The controversy began on Wednesday, when Meloni ended a speech in the lower house ahead of an EU council meeting by criticising those who had cited the manifesto during a pro-Europe rally in Rome on Saturday. “I hope that those who quote it did not read it, as the alternative would be frightening,” she said.

Meloni appeared to be referring to passages in the text in which its writers called for a “European revolution” to ensure their demands of the continent “being more socialist” were met, as well as calling for the abolishment of private property.

“I don’t know if this is your Europe, but it’s certainly not mine,” said Meloni, whose Brothers of Italy is an offspring of a neofascist party.

Opposition parties were outraged and parliament had to be temporarily suspended.

Raffaela Paita, a senator with the centrist Italia Viva party, said it was “shameful” of Meloni to take the sentences “written by exiled heroes” out of context.

“What happened yesterday dishonours the country and does not give justice to Europe and the anti-fascist resistance,” she said.

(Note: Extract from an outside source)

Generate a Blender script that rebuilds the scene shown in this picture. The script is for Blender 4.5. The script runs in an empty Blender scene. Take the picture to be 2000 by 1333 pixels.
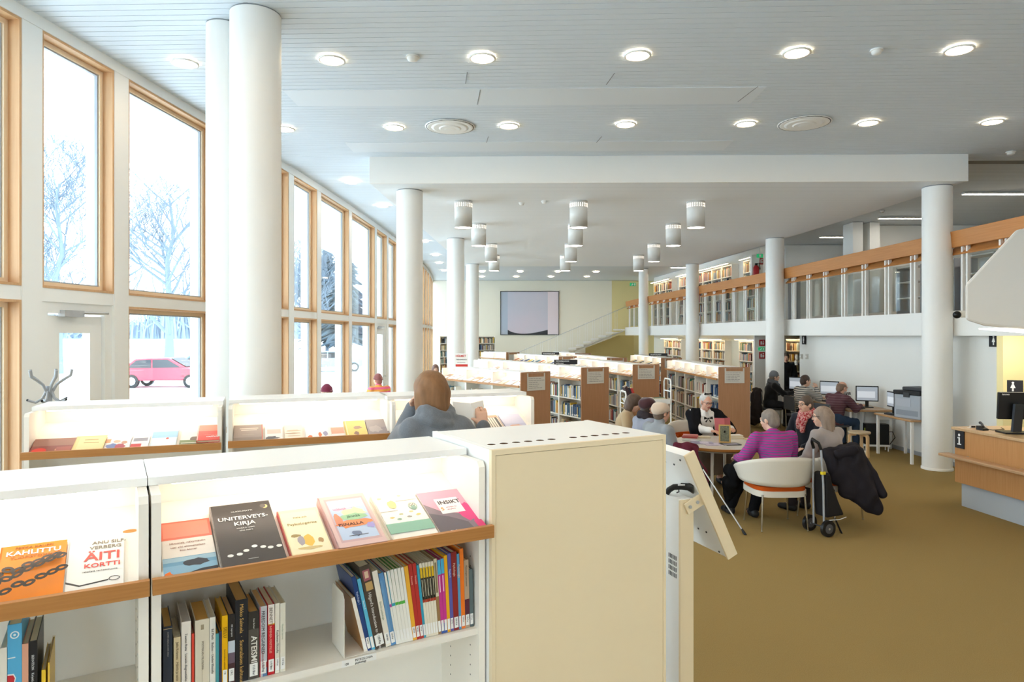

Meloni’s comments contradict a tweet she posted in 2016, when former prime minister Matteo Renzi hosted a summit on Ventotene with the then German chancellor Angela Merkel and François Hollande, the former French president, in a show of European unity after the Brexit referendum – in which she praised the writers of the manifesto for appearing to have “clearer” ideas on Europe than the trio.